ADEL - The cliche is a familiar one. Offenses win games, defenses win championships. Randy Johnson and Curt Schilling might agree with that. So might the Fitzgerald Purple Hurricanes.

Recall last season's AAA state championship game. The Hurricanes entered the game with a much-heralded offensive attack, having won 13 games in a row. But against the stout Swainsboro defense, the Hurricanes were unable to score a point, falling 6-0.

Saturday the Cook High Hornets return to the Georgia Dome for the second consecutive year rolling along much like last year's Fitzgerald team. The Cook record is unblemished. In each of the 13 wins, the Cook offense has literally taken the opposition apart averaging more than 40 points per game.

An equally important statistic shows up on the other side of the ball.

The Hornet defense has allowed the equivalent of just three field goals per game. According to defensive coordinator George Dean, the formula for success is a simple one.

"We're playing kids who want to play," Dean said. "We don't want anybody out there who doesn't want to get after it."

"We've gotten great leadership and effort from a lot of our seniors," Dean said, referring to Roshawn Seymour, Briand Williams, Cornelius Brown and Mastafa Tippins.

This game is particularly important to Tippins, a Hornet defensive end. Last season at the end of Cook's quarterfinal game with Lamar County, Tippins was flagged for unsportsmanlike conduct and was forced to miss the semi-final game in the Georgia Dome against Washington-Wilkes.

"We've gotten a lot better play out of Mastafa this season," Dean said. "He's real careful not to do the silly things."

Tippins is the team's second leading tackler with 128 behind Seymore's 164.

Dean credits much of his defense's play to their unselfish nature.

"You can't be selfish on this defense, you have to do your job," he said.

This unselfish attitude has led to other teams only being able to gain an average of 81 yards on the ground and less than 63 in the air.

Championships are nothing new to the second-year Cook coordinator. A thirty-year veteran of the Florida High School ranks, Dean has participated in more state semi-final games than he can remember. He does, however, remember four state championships where twice his teams came away winners.
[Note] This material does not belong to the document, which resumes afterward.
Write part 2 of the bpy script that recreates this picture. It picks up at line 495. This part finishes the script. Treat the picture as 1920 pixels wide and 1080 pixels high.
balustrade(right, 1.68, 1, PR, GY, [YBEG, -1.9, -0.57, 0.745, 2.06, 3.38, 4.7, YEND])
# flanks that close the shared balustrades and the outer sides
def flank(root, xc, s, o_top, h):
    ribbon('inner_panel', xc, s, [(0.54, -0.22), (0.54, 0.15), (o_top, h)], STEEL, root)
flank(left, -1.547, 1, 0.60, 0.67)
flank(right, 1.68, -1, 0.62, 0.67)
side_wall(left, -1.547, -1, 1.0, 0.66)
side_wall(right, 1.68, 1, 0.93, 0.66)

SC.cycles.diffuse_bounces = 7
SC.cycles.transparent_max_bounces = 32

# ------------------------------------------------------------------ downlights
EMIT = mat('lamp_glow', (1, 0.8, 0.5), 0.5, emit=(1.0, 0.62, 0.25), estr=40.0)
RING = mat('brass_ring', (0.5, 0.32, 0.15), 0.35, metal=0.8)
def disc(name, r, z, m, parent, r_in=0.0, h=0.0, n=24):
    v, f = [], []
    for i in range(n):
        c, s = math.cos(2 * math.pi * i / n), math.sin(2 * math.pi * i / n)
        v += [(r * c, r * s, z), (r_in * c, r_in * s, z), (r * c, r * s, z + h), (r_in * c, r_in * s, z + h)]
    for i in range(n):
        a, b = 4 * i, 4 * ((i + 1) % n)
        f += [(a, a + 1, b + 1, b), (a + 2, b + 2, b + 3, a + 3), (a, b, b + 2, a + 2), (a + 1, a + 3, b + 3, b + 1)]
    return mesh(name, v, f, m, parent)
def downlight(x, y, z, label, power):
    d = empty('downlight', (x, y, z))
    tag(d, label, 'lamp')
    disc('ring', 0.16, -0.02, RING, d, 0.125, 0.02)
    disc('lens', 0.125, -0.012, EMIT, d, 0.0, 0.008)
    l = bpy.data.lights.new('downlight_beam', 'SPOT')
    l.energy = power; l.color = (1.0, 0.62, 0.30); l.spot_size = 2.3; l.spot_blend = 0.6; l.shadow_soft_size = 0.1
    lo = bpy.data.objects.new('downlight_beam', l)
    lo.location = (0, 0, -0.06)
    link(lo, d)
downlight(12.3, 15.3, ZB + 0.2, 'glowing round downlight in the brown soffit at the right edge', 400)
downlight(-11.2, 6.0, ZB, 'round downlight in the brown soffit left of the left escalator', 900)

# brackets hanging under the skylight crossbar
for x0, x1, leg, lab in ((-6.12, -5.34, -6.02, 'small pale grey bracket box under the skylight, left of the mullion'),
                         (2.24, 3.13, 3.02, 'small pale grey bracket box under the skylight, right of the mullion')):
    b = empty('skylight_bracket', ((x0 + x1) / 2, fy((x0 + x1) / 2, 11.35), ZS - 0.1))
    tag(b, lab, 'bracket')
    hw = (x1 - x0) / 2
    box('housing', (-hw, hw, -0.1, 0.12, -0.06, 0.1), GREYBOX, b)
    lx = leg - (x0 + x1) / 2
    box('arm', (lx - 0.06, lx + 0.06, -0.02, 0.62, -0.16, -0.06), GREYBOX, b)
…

Dean was the head coach of a Butholtz team out of Gainesville that won a title in 1991.

Dean puts this group of Cook defenders in the top echelon of players he has coached through the years.

"Effort-wise and commitment-wise, these guys are right at the top," Dean said.

Dean knows that it will take a top-notch effort to defeat the defending state champion Panthers Saturday, but was reluctant to make any predictions.

"It will depend on how we match up with them individually," he said, "and we won't know that until Saturday."